Take Iraq, for example. Pacification and reconstruction has been much more difficult than most predicted. Over 1,000 Americans have lost their lives. But the defeat of Saddam and conquest of Iraq in three weeks was a notable military victory against a long-time enemy of the United States. Fallujah is a mess, but 80 percent of the country is not. Even the Duelfer report on weapons of mass destruction rendered an unclear verdict. On the one hand, Saddam had given up his WMD stockpiles after the first Gulf War. On the other hand, he intended to reconstitute them as soon as sanctions were dead, and sanctions were nearly dead by March 2003, thanks to France, Russia, and the U.N. hierarchy.

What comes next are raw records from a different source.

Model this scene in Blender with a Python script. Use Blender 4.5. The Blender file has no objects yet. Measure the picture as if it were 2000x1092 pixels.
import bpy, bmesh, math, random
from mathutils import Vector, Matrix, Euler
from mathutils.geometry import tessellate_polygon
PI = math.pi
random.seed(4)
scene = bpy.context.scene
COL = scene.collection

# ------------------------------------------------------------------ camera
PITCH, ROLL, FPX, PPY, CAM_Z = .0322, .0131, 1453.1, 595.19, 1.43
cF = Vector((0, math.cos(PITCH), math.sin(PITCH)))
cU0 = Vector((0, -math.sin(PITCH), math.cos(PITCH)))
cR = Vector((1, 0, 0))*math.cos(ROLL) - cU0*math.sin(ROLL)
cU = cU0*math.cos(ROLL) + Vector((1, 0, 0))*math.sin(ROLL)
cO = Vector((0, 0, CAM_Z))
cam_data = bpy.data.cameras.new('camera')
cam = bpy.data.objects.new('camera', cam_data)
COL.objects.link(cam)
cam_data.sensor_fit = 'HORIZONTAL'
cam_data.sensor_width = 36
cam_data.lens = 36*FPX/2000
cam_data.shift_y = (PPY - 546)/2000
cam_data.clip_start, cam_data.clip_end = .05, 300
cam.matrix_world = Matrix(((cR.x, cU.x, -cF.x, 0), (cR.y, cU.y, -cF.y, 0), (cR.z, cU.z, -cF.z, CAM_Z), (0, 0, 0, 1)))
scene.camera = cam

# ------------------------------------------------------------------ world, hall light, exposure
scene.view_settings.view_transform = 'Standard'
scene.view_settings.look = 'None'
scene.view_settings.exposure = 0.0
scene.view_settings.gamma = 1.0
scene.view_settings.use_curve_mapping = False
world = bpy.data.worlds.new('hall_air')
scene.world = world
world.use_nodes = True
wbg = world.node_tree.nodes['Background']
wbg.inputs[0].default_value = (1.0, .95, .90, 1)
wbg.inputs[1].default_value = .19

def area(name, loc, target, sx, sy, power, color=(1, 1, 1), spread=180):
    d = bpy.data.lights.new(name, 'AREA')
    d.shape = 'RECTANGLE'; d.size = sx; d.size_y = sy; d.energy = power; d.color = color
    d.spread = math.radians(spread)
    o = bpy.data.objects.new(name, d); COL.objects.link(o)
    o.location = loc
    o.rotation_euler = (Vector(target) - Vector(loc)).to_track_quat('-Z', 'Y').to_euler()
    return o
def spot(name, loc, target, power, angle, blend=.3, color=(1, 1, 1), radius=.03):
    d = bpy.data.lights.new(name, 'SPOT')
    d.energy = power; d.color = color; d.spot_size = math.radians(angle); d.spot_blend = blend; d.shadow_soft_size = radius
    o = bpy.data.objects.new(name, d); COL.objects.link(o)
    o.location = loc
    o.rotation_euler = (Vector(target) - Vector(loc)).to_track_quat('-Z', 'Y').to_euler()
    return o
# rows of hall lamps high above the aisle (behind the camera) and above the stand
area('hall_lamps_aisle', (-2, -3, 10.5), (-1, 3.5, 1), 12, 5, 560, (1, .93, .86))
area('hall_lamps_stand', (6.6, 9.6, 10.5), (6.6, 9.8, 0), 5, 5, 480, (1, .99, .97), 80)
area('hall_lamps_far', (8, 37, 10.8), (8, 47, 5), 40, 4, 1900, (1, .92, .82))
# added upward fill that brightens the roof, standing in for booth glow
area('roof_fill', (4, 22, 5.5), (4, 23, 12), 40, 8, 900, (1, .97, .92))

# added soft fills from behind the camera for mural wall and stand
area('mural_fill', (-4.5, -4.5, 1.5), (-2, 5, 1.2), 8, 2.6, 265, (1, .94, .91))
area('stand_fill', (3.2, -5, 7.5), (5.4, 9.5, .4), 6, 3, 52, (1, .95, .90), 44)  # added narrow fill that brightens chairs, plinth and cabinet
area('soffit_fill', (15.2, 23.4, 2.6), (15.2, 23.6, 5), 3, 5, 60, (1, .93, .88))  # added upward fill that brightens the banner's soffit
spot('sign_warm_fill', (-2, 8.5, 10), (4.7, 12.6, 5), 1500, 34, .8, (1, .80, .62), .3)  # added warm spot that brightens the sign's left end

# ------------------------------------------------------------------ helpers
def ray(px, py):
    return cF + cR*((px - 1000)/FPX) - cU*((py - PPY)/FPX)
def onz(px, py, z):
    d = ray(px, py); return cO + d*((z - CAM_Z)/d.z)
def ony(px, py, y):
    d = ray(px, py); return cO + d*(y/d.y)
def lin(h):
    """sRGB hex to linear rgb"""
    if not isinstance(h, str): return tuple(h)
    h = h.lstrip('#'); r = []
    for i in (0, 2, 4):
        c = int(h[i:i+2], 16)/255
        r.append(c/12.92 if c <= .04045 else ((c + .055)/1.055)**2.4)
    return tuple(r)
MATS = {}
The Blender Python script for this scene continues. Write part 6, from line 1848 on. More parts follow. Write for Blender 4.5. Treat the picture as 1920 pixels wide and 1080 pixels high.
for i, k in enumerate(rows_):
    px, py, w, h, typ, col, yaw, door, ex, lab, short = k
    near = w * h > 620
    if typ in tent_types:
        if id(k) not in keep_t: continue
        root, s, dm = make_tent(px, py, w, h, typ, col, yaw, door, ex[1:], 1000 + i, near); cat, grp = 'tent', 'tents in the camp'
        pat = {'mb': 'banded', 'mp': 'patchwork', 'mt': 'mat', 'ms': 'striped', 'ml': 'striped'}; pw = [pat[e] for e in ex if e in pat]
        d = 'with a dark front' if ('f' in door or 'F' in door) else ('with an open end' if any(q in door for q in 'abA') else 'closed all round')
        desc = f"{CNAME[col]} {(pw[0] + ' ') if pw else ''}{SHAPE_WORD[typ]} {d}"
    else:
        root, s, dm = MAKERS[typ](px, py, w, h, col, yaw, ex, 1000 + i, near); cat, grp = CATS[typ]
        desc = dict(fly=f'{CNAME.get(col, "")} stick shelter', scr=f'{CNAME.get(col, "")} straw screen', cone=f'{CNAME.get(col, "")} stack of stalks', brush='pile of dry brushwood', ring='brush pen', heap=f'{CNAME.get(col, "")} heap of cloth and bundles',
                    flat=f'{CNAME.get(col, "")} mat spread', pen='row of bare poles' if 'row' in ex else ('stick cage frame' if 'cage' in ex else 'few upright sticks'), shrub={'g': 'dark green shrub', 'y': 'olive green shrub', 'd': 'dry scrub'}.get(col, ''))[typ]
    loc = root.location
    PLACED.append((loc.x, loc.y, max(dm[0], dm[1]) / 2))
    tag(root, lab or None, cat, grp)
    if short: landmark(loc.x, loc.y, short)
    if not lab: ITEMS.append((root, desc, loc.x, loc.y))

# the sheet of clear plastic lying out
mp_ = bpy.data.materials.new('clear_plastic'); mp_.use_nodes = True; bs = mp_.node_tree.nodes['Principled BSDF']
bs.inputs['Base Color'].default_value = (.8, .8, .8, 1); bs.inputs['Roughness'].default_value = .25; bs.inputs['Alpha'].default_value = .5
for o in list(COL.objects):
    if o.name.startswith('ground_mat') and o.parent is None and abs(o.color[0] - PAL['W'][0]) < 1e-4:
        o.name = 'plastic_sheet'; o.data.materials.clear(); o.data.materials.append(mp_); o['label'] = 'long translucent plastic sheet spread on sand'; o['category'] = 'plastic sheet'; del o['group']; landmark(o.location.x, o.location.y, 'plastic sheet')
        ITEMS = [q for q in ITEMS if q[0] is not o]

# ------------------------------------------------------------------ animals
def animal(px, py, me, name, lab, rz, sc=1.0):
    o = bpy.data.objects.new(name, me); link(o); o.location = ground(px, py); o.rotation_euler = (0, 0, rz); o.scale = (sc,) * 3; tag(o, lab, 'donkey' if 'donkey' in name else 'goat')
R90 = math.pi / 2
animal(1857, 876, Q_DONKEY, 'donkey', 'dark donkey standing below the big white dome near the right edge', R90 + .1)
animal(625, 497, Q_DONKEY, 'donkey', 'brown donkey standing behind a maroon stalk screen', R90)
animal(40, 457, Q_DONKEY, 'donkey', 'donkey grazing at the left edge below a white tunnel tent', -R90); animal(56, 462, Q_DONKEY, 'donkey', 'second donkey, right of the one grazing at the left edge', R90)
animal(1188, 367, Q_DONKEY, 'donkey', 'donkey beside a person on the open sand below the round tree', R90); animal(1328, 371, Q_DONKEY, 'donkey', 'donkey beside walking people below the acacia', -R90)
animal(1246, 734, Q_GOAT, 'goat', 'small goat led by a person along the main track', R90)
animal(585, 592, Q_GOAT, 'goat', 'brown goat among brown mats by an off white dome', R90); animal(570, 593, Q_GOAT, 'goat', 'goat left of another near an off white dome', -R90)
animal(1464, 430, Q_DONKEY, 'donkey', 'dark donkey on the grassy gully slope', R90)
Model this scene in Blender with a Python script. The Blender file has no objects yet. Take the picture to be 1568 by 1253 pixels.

What about al Qaeda? Osama bin Laden is still on the loose (if he is not dead), but Afghanistan is free and his base of operations is dismantled. The war in Iraq may (or may not) have stimulated al Qaeda recruitment, but it has also served as a magnet drawing jihadists to hurl themselves against the Marines rather than occupy themselves in other nefarious ways. The terrorist Zarqawi may (or may not) have gained followers. He is cutting off heads in Iraq but he is also being slowly strangled, as he himself said in a letter captured last spring. The United States may (or may not) be more hated in the Middle East, but as of this writing, America has gone more than three years since 9-11 without another attack on American soil. Would anyone on September 12, 2001 have predicted that?

Or look at the economy. Over half a million net jobs have been lost during the Bush administration, but if you look at the last year, 1.9 million were created. And the job losses are true only if you use the Bureau of Labor Statistics survey of businesses rather than the survey of households, which shows gains during the Bush administration. The unemployment rate is 5.4 percent, about the same as when Bill Clinton was reelected in 1996. And there were some mitigating circumstances: a severe stock market decline starting in 2000, a recession starting just as Bush took office, September 11, and corporate scandals that had their origin in the late 1990s. Tax cuts have added to family income, but high gas prices and health costs have taken away.

Is the glass half-empty or half-full?

The two phenomena—events that are difficult to interpret and the close cultural divide—surely reinforce each other. It is human nature to put the best construction on those one supports and the worst construction on those one opposes. Unlike many years, when events have not been nearly as ambiguous, each side in 2004 has plenty of ammunition to reinforce their existing predilictions.

On election day, the winner will be the one who convinces the voters in the middle that their interpretation of the state of affairs is closer to the truth.